Went out with the family today, this time just around Pudong. Here's some things I noticed:
- The new building with a Bakerzin on the first floor across from Babaiban and caty-corner from Times Square is calling itself "Erdos" (Chinese name 上海湾 or something like that). This calls to mind the Erdős number, but I'm pretty sure there's no connection.
- Our taxi driver coming home from Babaiban took advantage of several red lights to sneak peaks at a pigeon-raising magazine he stashed in the door pocket of his taxi. Apparently the eye color a pigeon tells you a lot because many pages had unnervingly large blow-ups of pigeon eyes next to pictures of the pigeons they represented.
- A girl on the subway was reading Neil Gaiman in translation in some magazine.
At the neighborhood grocery store this evening, I got this RMB 5 bill:
3 Comments:
Erdos brings to my mind that region of Inner Mongolia immediately north of Ningxia and Shaanxi within the northern loop of the Yellow River, the "homeland" of both the Xiongnu and the Mongols.

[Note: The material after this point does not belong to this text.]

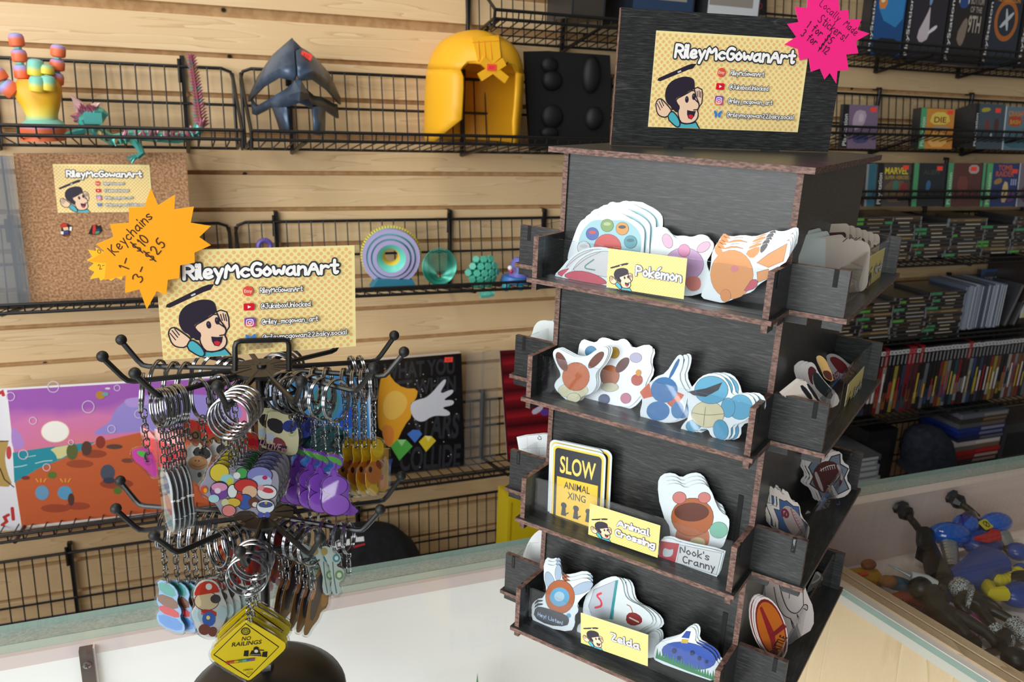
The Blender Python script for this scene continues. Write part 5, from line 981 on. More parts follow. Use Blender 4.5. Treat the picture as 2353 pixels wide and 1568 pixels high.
for i, (x, y) in enumerate(path):
    for k in range(12):
        t = rnd.uniform(0, 1); j = min(i+1, len(path)-1); bx, by = x+(path[j][0]-x)*t, y+(path[j][1]-y)*t; up = rnd.random()
        m_ = pinkm if (up > .35 and i > 3) else tealm if rnd.random() < .8 else goldm; dy = rnd.uniform(-.016, .012)
        bd.cone(D3(bx, by, dy), D3(bx+rnd.uniform(-6, 8), by+(-rnd.uniform(8, 24) if m_ is pinkm else rnd.uniform(2, 16)), dy*1.7), .0045, m_, 5)
bd.build('body', dr, sharp=10)
tl = MB(); tp = [(462, 290), (458, 262), (455, 235), (451, 205), (447, 175), (442, 148), (438, 124)]
tl.tube([D3(*p) for p in tp], .0075, pinkm, 6, r1=.002)
for i in range(24):
    f = i/23; y = 292-f*160; x = 463-f*24; L_ = 21-f*8
    for sx, dy in ((-1, -.006), (1, -.006), (-.6, -.016), (.6, -.016), (0, -.018), (-.8, .01), (.8, .01)): tl.cone(D3(x, y, dy*.4), D3(x+sx*L_, y-10, dy), .0042-.0015*f, pinkm if rnd.random() < .75 else tealm if rnd.random() < .5 else goldm, 5)
tl.build('tail', dr, sharp=10)
lg = MB(); lg.tube([D3(300, 318), D3(318, 335, -.012), D3(326, 352, -.016), D3(314, 362, -.020)], .008, tealm, 6, r1=.005)
for b in ((290, 364), (296, 372), (303, 376), (300, 360)): lg.tube([D3(314, 360, -.02), D3((314+b[0])/2, (360+b[1])/2-2, -.022), D3(*b, -.022)], .0035, tealm, 5, r1=.0012)
lg.build('leg', dr, sharp=10)
lg = MB(); lg.tube([D3(192, 300), D3(170, 305, -.01), D3(150, 310, -.016)], .007, tealm, 6, r1=.003); lg.build('leg', dr, sharp=10)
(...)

As for a connection with your Hungarian mathematician- In the Eastern Han the Xiongnu split between South and North, North wanting to preserve the nomadic, horseback, herding, marauding ways of the ancients, the South getting all Hanified. The South Xiongnu moved south into Shaanxi proper, thence east into southern Shanxi, settling around Linfen, in particular Hongtong County (brick kiln slaves, the Great Scholar Tree, my wife's and boss's ancestral hometown (see Great Scholar Tree)). The North Xiongnu resisted the Han and were eventually pursued by the Eastern Han army as far west as the Caspian Sea (the farthest west a Han Chinese army has travelled (ignorning those sent to the Western Front in WW1 and the Mongols). So far as anyone can tell, the North Xiongnu then became the infamous Hun and invaded Europe. Hence Hungary. Hence your mathematician.
Fascinating! The world is a small, but complicated place.
you should look at the at textbook graffiti for elementary school and middle school.